Air transactions through members of the Guild of Travel Management Companies (GTMC) grew by just 2% in the first quarter of the year.

However, air bookings were up for the eighth quarter in a row and business travel transactions in other sectors have risen more sharply.

Rail bookings led the way with a 15% increase, followed by hotels up by 7% and car hire up by 3%

GTMC chief executive, Paul Wait, said: “These results reflect the transactions made during January-March this year, the final full quarter of trading during the Conservative–Liberal Democrat coalition government and a period of uncertainty about the future.”

He added: “There is a continuing trend of increases in transactions and GDP, demonstrating the value of business travel to business growth.

“Both the service sector and consumer demand are continuing to drive growth in UK output and in turn we are seeing an increase in transactions from members offering domestic travel services across rail, hotels and car hire.

“As the pound continues to remain strong and UK competitiveness in the global market is challenged as a result, the onus is on business owners to invest in air travel to international markets to support the growth effort overseas.

“There needs to be greater economic health in the UK’s biggest export market, the eurozone, and greater ambition in new markets. The only way that this can be secured is by businesses investing in business travel.”

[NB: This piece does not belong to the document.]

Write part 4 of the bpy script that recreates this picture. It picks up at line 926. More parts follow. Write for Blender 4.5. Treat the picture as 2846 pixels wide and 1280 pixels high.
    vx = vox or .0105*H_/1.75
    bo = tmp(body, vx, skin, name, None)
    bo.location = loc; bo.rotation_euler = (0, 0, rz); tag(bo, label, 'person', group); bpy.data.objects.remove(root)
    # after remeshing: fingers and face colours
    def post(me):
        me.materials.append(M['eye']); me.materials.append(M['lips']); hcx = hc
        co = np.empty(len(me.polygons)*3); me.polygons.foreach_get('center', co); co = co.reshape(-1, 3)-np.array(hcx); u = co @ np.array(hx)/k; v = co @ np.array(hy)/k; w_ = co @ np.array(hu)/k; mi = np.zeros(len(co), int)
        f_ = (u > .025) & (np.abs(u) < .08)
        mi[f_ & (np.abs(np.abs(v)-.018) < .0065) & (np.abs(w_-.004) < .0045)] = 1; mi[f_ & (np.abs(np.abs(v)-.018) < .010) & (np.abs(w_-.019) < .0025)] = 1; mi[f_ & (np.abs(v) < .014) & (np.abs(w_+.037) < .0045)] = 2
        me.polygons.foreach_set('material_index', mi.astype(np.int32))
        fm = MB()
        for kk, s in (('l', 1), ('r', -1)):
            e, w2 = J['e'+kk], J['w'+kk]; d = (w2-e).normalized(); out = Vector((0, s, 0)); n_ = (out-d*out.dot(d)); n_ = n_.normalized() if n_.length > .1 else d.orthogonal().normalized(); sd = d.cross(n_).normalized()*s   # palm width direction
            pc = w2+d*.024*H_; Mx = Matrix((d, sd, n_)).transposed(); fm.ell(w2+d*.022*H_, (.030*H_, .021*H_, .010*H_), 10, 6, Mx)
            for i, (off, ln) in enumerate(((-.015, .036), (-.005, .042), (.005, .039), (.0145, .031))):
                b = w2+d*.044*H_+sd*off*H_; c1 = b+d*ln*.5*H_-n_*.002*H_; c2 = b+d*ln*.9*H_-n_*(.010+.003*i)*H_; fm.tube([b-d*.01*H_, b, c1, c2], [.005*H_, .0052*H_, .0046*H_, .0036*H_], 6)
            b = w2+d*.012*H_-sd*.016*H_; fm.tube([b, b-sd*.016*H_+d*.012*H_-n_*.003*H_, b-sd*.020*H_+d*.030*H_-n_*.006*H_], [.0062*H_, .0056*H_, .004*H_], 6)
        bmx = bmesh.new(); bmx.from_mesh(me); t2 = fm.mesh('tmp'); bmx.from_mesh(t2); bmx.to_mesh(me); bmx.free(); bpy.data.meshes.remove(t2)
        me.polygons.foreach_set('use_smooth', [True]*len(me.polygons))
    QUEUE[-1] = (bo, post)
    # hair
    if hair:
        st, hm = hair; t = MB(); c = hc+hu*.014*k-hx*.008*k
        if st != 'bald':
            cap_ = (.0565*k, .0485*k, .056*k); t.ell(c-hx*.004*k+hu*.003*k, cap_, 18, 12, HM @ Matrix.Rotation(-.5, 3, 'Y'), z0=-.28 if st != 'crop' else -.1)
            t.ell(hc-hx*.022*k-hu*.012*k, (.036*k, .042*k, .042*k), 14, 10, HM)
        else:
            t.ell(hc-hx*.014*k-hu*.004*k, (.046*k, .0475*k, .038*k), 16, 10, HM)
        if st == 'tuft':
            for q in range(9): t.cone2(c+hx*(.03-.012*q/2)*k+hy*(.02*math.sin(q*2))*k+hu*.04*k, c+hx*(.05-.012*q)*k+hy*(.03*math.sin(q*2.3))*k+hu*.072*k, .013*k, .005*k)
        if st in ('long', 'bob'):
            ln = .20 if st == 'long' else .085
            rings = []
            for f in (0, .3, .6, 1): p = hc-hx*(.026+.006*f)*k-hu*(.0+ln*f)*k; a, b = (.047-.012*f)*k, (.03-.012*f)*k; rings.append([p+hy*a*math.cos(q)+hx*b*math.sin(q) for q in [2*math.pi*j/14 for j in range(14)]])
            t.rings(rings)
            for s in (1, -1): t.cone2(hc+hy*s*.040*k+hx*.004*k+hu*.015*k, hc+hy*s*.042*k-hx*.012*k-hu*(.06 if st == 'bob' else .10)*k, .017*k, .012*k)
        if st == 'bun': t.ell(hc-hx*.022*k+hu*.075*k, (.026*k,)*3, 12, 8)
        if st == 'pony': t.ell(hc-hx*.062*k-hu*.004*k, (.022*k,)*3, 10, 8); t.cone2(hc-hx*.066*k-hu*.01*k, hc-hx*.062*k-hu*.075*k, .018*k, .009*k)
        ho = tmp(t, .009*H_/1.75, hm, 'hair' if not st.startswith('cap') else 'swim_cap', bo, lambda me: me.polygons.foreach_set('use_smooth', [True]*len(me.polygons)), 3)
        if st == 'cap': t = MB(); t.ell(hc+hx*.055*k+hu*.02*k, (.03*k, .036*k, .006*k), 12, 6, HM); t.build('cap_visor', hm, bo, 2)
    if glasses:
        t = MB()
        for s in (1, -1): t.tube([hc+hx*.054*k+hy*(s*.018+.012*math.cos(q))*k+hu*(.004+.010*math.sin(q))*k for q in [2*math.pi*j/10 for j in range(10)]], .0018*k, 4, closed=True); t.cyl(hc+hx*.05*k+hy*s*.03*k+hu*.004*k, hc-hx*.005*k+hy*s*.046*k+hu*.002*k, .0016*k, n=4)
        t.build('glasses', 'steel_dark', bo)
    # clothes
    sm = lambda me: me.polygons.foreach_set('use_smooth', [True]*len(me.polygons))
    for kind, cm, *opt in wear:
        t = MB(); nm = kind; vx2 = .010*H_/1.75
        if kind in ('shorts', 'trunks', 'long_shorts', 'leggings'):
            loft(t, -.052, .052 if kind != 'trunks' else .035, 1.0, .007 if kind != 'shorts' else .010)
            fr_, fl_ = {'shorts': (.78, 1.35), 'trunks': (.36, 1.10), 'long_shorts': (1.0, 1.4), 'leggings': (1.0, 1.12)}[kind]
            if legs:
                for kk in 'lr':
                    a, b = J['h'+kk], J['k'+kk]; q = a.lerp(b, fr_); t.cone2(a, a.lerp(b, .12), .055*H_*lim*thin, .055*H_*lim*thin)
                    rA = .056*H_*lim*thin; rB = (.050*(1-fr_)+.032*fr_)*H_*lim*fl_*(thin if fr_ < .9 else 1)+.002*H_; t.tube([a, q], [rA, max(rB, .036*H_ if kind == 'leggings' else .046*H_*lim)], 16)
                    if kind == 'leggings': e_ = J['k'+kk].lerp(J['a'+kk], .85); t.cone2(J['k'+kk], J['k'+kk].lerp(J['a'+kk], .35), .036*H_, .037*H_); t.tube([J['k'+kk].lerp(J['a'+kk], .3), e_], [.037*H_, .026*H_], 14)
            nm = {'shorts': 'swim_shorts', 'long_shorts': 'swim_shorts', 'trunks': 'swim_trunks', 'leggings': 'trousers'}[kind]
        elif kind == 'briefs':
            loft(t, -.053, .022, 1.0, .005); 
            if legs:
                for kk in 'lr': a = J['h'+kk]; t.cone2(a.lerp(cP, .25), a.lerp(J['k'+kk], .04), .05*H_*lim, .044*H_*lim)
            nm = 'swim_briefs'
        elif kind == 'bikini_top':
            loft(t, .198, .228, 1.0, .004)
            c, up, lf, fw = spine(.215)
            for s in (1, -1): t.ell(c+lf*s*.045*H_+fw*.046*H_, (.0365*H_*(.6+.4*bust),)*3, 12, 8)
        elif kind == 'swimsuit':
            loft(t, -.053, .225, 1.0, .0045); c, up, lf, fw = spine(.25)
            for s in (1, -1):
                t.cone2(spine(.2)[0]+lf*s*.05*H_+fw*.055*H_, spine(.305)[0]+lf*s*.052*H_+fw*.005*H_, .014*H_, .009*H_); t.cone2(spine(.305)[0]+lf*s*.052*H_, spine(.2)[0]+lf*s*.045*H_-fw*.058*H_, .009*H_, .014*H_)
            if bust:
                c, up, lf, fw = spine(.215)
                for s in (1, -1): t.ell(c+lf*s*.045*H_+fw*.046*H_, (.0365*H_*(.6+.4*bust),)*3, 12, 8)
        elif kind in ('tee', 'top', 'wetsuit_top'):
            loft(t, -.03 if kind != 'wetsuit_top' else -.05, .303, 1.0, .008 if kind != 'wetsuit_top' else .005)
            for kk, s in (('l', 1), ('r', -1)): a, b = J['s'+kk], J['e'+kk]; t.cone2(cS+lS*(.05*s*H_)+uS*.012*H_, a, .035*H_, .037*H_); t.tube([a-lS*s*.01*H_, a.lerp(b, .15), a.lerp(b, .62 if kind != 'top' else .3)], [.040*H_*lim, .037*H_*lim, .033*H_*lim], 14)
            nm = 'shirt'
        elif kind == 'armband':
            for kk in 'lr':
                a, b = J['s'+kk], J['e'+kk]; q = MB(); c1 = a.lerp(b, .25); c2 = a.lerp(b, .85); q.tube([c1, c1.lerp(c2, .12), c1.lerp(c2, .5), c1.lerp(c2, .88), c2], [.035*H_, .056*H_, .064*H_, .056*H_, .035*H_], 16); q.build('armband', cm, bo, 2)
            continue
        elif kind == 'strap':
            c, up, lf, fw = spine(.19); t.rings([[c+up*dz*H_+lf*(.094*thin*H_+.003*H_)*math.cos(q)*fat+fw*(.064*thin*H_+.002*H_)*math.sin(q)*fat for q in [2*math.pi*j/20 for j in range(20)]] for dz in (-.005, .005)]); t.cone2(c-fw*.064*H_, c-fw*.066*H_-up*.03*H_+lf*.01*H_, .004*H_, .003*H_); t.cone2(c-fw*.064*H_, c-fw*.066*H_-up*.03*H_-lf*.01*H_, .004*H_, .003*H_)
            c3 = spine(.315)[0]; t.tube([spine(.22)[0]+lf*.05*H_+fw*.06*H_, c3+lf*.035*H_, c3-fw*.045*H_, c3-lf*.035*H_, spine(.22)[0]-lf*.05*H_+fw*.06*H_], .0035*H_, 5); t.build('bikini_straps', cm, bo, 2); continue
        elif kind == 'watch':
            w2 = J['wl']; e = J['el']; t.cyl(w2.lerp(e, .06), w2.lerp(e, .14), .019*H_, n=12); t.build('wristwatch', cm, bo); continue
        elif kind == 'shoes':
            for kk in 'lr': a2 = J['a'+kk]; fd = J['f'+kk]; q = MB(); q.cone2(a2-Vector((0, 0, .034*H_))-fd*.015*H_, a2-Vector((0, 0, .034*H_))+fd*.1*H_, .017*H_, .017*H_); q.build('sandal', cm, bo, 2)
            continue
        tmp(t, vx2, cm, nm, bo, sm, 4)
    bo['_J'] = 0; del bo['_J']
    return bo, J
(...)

Wait said: “In their election manifesto the Conservatives confirmed their commitment to improving transport facilities and infrastructure in a number of areas relevant to business travel: support for high speed rail, action to reduce rail fares and investment in additional motorway construction.

“These all have critical roles to play in laying solid foundations from which UK plc can increase business travel and therefore grow the economy.”